Docenti troppo anziani e sottopagati. I dati OCSE e il commento di Anief
L’Italia investe per l’Istruzione il 4,2% del suo PIL: una media decisamente inferiore a quella OCSE del 5,1%. E in molti paesi europei, come la Svezia e la Danimarca, la quota è significativamente più alta, spesso superiore al 6%. Lo scrive oggi la stampa specializzata riportando i dati aggiornati di investimento dei Paesi che costituiscono l’Ocse.
I dati: insegnanti troppo anziani
Inoltre, gli insegnanti italiani tendono ad avere un’età avanzata, con il 60% dei docenti della scuola secondaria superiore che hanno 50 anni o più, e ricevono stipendi che sono solo il 69% di quelli di altri lavoratori con un livello di istruzione terziaria. Ciò pone l’Italia in una situazione di svantaggio per quanto riguarda l’attrattività della professione docente.
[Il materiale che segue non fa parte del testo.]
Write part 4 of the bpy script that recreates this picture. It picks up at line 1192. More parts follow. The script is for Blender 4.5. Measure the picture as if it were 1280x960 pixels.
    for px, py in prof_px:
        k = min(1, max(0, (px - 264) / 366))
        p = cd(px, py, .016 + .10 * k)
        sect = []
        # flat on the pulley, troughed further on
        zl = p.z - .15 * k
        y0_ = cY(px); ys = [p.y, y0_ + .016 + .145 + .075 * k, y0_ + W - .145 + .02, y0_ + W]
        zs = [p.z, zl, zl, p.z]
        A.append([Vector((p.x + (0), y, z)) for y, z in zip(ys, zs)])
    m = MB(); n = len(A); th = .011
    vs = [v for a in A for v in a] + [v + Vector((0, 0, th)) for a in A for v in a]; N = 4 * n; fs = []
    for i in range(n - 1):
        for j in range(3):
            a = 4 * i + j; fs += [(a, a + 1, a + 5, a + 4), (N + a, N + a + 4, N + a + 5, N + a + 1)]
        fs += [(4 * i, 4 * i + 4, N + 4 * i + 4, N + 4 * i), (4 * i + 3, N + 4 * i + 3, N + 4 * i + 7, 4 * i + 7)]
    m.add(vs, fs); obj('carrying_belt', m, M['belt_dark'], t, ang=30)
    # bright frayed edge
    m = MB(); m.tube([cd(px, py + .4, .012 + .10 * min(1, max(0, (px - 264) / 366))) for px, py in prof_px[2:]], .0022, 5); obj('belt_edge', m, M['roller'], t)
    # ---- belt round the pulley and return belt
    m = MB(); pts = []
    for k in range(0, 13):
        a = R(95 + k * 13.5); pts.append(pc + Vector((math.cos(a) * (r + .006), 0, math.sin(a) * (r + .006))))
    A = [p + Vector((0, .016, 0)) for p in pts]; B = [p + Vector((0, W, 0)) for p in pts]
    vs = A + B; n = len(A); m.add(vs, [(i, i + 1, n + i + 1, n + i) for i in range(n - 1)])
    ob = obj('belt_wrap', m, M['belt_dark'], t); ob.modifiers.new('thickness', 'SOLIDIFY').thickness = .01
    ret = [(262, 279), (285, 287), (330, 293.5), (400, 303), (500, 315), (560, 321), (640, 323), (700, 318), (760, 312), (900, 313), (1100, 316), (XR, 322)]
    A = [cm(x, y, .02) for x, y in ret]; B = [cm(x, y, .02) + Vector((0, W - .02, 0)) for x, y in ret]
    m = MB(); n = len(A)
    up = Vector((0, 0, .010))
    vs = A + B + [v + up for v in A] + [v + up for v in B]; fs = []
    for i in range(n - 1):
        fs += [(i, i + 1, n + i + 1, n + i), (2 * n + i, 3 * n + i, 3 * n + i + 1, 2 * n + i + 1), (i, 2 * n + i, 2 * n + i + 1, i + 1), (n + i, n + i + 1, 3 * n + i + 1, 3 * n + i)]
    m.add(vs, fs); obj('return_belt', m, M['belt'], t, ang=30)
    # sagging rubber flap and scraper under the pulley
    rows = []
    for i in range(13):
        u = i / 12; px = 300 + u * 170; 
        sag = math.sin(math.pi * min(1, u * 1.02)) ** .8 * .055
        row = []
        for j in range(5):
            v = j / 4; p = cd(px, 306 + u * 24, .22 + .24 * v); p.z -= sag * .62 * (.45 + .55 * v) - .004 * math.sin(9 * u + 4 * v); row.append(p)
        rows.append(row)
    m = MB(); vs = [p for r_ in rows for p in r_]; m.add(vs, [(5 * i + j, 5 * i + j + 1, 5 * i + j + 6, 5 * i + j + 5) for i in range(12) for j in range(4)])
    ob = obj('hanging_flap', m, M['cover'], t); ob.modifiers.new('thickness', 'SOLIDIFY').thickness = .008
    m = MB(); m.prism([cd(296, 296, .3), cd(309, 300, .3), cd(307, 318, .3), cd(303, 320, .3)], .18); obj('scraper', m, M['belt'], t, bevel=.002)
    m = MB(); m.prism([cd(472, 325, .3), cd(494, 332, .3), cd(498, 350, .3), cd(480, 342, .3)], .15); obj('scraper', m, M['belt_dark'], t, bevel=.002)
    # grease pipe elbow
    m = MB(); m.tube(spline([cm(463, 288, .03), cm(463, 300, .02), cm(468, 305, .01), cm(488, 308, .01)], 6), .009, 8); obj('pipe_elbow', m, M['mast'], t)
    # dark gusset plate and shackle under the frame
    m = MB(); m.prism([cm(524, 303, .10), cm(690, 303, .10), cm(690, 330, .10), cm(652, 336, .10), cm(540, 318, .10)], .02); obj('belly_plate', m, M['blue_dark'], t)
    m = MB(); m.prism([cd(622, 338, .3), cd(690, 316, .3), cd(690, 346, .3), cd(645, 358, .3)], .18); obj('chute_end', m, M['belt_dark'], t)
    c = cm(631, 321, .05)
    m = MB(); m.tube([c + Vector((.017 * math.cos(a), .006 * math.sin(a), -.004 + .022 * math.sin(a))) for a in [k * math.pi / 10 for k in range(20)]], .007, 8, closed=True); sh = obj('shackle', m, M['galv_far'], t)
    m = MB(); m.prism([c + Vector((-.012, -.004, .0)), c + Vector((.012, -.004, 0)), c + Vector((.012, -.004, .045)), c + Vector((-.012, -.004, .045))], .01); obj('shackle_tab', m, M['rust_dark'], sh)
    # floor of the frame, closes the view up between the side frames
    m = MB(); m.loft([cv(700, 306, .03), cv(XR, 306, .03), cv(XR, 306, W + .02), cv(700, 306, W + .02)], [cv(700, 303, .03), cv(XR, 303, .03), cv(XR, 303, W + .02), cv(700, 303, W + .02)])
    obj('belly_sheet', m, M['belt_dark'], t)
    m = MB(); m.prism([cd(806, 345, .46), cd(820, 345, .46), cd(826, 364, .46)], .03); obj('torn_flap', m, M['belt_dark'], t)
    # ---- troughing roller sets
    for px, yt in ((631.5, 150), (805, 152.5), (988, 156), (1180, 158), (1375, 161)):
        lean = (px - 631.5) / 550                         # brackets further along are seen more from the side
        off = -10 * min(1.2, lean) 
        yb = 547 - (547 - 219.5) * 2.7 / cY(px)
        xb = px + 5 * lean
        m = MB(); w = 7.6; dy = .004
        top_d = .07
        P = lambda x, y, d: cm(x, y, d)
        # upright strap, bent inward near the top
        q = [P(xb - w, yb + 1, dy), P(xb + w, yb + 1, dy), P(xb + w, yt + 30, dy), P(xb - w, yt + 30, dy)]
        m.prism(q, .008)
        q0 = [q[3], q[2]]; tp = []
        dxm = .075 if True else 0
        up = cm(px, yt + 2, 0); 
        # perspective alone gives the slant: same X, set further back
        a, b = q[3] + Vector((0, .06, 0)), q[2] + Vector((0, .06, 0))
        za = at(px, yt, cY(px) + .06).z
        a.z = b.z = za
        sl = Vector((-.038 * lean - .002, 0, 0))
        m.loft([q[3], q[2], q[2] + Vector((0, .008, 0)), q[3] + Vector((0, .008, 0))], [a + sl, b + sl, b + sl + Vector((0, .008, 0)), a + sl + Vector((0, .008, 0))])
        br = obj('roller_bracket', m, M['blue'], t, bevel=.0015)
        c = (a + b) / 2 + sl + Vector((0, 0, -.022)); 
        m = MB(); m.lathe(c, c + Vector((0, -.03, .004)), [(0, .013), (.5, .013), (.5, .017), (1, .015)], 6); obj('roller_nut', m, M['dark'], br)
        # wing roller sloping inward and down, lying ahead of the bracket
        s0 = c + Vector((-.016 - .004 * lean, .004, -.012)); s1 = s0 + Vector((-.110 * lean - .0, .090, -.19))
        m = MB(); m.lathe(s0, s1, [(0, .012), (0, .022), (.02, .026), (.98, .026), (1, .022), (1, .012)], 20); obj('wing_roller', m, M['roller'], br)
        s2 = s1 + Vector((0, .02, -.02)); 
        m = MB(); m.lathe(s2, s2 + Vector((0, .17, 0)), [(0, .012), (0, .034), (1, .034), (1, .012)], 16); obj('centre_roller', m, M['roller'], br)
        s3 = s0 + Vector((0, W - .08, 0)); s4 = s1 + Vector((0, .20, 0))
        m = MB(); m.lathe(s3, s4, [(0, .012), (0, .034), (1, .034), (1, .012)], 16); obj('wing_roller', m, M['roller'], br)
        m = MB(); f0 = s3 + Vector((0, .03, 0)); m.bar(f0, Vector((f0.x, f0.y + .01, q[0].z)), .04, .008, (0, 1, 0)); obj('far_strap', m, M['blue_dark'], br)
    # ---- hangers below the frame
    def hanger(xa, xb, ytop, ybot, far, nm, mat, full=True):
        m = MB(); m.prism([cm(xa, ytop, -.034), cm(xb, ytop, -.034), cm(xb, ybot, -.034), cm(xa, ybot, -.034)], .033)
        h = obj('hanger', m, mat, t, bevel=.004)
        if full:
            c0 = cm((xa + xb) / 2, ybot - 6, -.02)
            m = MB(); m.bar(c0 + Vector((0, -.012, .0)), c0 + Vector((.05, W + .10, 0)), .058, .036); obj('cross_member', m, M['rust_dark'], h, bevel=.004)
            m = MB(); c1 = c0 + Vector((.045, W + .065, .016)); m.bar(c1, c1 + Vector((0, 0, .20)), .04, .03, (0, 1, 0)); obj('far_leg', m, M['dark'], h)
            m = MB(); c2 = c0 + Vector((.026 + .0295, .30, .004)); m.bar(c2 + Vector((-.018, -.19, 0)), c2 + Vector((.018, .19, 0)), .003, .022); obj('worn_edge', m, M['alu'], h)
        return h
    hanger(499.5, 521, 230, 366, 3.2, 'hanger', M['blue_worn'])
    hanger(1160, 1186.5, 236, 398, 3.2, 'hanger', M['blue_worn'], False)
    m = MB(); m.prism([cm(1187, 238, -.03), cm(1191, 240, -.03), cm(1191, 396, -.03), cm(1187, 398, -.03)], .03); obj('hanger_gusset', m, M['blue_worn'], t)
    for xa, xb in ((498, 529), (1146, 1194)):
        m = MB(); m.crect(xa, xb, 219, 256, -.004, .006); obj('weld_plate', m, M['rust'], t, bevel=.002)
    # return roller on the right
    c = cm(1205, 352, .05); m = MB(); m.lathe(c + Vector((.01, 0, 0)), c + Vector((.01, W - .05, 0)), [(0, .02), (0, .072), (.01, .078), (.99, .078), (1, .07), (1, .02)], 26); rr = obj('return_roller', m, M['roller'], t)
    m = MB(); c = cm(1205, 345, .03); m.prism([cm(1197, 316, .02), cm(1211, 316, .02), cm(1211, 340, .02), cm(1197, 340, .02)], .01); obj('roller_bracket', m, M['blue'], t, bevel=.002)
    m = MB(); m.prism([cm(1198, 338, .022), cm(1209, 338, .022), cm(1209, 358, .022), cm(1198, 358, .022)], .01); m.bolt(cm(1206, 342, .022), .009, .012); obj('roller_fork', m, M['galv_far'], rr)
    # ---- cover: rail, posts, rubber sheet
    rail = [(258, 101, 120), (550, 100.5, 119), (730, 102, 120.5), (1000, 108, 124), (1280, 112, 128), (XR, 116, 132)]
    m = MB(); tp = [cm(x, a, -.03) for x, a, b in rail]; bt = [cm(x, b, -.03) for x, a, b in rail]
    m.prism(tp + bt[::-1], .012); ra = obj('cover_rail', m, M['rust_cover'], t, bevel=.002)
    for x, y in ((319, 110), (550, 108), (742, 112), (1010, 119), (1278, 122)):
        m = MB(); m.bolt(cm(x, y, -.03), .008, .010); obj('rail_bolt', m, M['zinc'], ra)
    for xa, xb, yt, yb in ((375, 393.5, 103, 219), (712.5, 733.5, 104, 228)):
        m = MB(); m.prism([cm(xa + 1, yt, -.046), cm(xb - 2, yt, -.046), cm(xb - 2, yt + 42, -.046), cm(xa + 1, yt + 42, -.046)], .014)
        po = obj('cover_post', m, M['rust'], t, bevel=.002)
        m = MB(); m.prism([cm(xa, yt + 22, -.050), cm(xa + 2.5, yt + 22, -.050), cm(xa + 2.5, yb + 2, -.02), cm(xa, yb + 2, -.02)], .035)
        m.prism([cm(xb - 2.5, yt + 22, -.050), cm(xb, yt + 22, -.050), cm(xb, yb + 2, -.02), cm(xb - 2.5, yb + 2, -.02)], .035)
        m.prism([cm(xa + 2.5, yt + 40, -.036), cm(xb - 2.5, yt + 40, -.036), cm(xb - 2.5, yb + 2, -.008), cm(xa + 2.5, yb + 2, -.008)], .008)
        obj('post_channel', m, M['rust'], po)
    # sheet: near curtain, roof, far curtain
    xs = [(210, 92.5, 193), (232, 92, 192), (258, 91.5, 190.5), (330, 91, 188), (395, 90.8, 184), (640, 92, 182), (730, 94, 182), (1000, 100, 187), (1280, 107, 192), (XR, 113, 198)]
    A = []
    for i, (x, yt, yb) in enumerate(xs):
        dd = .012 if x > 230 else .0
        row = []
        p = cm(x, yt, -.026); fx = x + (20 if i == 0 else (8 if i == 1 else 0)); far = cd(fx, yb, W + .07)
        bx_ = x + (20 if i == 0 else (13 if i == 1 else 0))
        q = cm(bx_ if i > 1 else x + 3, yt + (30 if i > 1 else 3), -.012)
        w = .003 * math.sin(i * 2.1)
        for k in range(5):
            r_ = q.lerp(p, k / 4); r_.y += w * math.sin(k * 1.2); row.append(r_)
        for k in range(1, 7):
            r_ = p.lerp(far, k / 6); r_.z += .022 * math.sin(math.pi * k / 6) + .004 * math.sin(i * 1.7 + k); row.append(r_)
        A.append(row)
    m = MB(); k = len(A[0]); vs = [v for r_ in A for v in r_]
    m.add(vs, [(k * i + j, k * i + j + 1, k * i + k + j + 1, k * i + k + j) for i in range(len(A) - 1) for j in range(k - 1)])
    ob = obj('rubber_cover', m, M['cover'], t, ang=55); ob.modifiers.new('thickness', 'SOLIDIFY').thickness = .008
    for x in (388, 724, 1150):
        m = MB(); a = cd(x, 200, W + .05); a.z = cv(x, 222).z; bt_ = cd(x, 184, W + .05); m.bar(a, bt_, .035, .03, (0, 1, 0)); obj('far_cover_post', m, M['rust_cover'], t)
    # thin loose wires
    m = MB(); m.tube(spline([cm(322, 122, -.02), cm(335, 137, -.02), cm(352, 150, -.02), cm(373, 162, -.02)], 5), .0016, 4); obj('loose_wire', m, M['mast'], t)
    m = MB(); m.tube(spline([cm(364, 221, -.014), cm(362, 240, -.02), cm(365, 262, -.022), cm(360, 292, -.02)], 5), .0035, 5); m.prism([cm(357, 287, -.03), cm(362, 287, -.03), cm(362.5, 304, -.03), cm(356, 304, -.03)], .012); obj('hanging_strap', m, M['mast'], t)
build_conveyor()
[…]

Invece, sempre in media, nell’OCSE il 40% degli insegnanti ha più di 50 anni, e gli stipendi degli insegnanti variano significativamente, ma generalmente riflettono un rapporto più equo rispetto ad altre professioni con livello di istruzione comparabile. In alcuni paesi nordici, gli stipendi degli insegnanti sono competitivi e riflettono un alto valore sociale attribuito all’insegnamento. In conclusione, “l’investimento inferiore nella formazione e le condizioni meno favorevoli per gli insegnanti potrebbero influenzare la qualità dell’istruzione e la capacità del sistema educativo di attrarre e mantenere personale qualificato. Inoltre, l’età avanzata degli insegnanti potrebbe indicare sfide future in termini di rinnovamento del personale e adattamento alle nuove metodologie didattiche”.
La posizione di Anief
“Questi dati confermano che in Italia la spesa pubblica per la scuola rimane molto inferiore rispetto a quella destinata all’istruzione in altri Paesi – commenta Marcello Pacifico, presidente nazionale Anief – facendo risultare sempre più evidente il gap a livello di investimenti generali e di stipendi che continuano ad essere fortemente indietro anche rispetto alla sola inflazione. Oltre a questo è chiaro che occorre anche cambiare le politiche del reclutamento, assumendo in modo automatico il personale scolastico dopo due anni di supplenze, come indicato dalla Commissione Europea da tempo, ma a che cambiando le norme per l’uscita dal lavoro con ‘finestre’ specifiche per chi, come accade nella scuola, attorno ai 60 anni è costretto a rimanere in un ambiente professionale che comporta alti rischi di burnout”, conclude Pacifico.